> [Given exercise]: Extract the full listing verbatim and drop any pictures from your copy.
═════ Supplied material
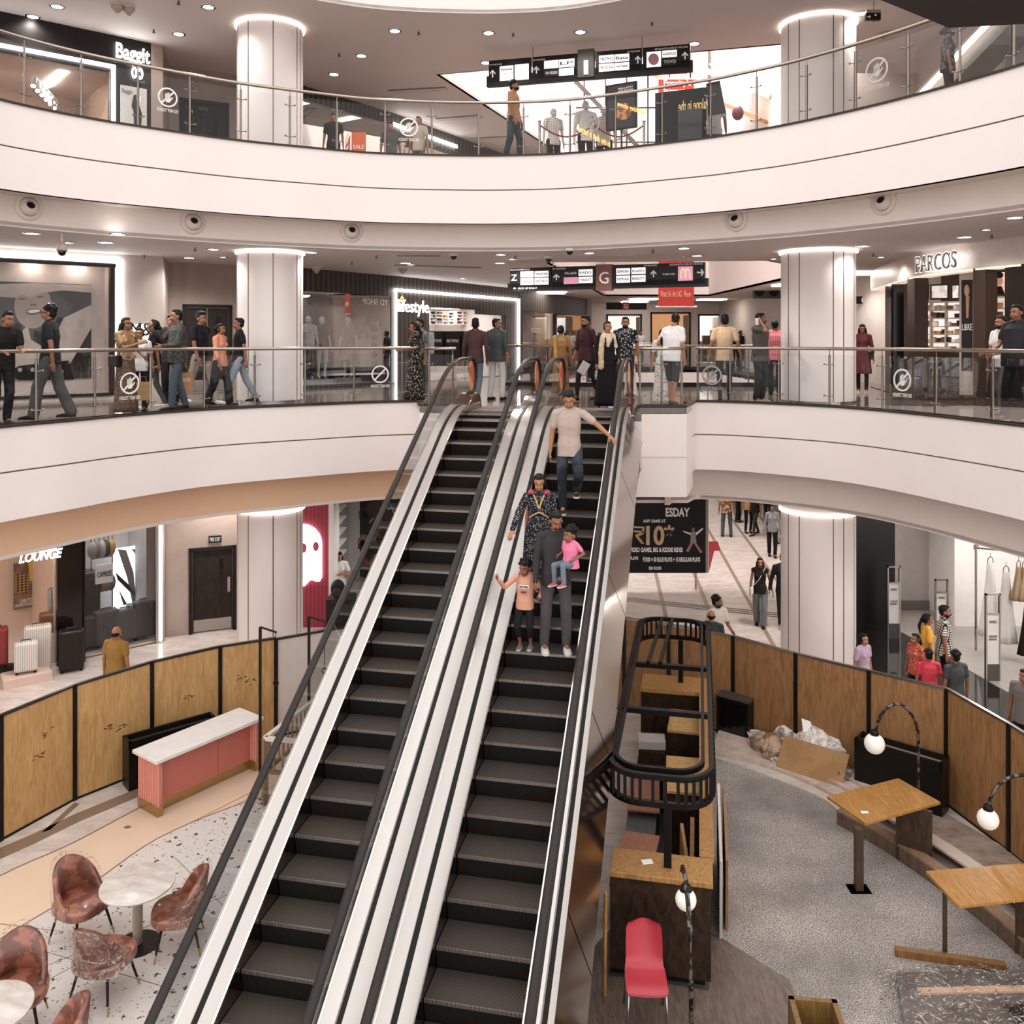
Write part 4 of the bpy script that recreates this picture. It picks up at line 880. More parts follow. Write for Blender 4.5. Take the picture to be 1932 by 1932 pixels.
for k, (x, y) in enumerate(((11, 19.5), (12.5, 17.5), (11, 16), (12.5, 14))): tag(MB().box(x-.4, x+.4, y-.4, y+.4, CLG-.06, CLG-.02).build('fill_light_panel', mat('FFFDF8', .5, emit=24, var=0)), 'glowing panel added to light the lower right clothes store', 'fill light', 'clothes store ceiling panels')  # glowing boxes added to brighten the clothes store
def gate(x, y, h, lab):
    q = P(x, y, 0); t = thing('security_gate', lab, 'security gate', (q[0], q[1], 0)); X, Y = q
    mb = MB(); mb.box(X-.15, X-.12, Y-.03, Y+.03, 0, h); mb.box(X+.12, X+.15, Y-.03, Y+.03, 0, h); mb.box(X-.15, X+.15, Y-.03, Y+.03, h-.03, h); mb.box(X-.12, X+.12, Y-.025, Y+.025, h*.76, h*.78); mb.build('frame', STEEL, t)
    mb = MB(); mb.box(X-.12, X+.12, Y-.015, Y+.015, .35, h*.76); mb.build('notice', mat('D9D3CE', .5), t); mb = MB(); mb.box(X-.12, X+.12, Y-.02, Y+.02, 0, .35); mb.build('foot', mat('4A4542', .4), t)
    text('NOTICE', (X, Y-.02, h*.68), (1, 0, 0), (0, 0, 1), .14, .05, mat('6A6562'), parent=t); text('PLEASE DO NOT\nREMOVE TAGS', (X, Y-.02, h*.5), (1, 0, 0), (0, 0, 1), .16, .1, mat('8A8480'), parent=t)
gate(1686, 1205, 1.65, 'steel security gate in front of the black wall panel'); gate(1776, 1200, 1.3, 'steel security gate behind the man in the checked shirt'); gate(1873, 1286, 1.75, 'steel security gate nearest the white dresses')
t = thing('alarm_box', 'small red fire alarm call point on the white store wall', 'alarm', (10.72, 20.97, 1.5)); MB().box(10.9, 11.0, 20.95, 21.0, 1.85, 1.95).build('housing', mat('A8482E', .4), t); MB().box(10.92, 10.98, 20.94, 20.951, 1.87, 1.93).build('glass', WHT, t)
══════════
> [Complete response]:
Write part 4 of the bpy script that recreates this picture. It picks up at line 880. More parts follow. Write for Blender 4.5. Take the picture to be 1932 by 1932 pixels.
for k, (x, y) in enumerate(((11, 19.5), (12.5, 17.5), (11, 16), (12.5, 14))): tag(MB().box(x-.4, x+.4, y-.4, y+.4, CLG-.06, CLG-.02).build('fill_light_panel', mat('FFFDF8', .5, emit=24, var=0)), 'glowing panel added to light the lower right clothes store', 'fill light', 'clothes store ceiling panels')  # glowing boxes added to brighten the clothes store
def gate(x, y, h, lab):
    q = P(x, y, 0); t = thing('security_gate', lab, 'security gate', (q[0], q[1], 0)); X, Y = q
    mb = MB(); mb.box(X-.15, X-.12, Y-.03, Y+.03, 0, h); mb.box(X+.12, X+.15, Y-.03, Y+.03, 0, h); mb.box(X-.15, X+.15, Y-.03, Y+.03, h-.03, h); mb.box(X-.12, X+.12, Y-.025, Y+.025, h*.76, h*.78); mb.build('frame', STEEL, t)
    mb = MB(); mb.box(X-.12, X+.12, Y-.015, Y+.015, .35, h*.76); mb.build('notice', mat('D9D3CE', .5), t); mb = MB(); mb.box(X-.12, X+.12, Y-.02, Y+.02, 0, .35); mb.build('foot', mat('4A4542', .4), t)
    text('NOTICE', (X, Y-.02, h*.68), (1, 0, 0), (0, 0, 1), .14, .05, mat('6A6562'), parent=t); text('PLEASE DO NOT\nREMOVE TAGS', (X, Y-.02, h*.5), (1, 0, 0), (0, 0, 1), .16, .1, mat('8A8480'), parent=t)
gate(1686, 1205, 1.65, 'steel security gate in front of the black wall panel'); gate(1776, 1200, 1.3, 'steel security gate behind the man in the checked shirt'); gate(1873, 1286, 1.75, 'steel security gate nearest the white dresses')
t = thing('alarm_box', 'small red fire alarm call point on the white store wall', 'alarm', (10.72, 20.97, 1.5)); MB().box(10.9, 11.0, 20.95, 21.0, 1.85, 1.95).build('housing', mat('A8482E', .4), t); MB().box(10.92, 10.98, 20.94, 20.951, 1.87, 1.93).build('glass', WHT, t)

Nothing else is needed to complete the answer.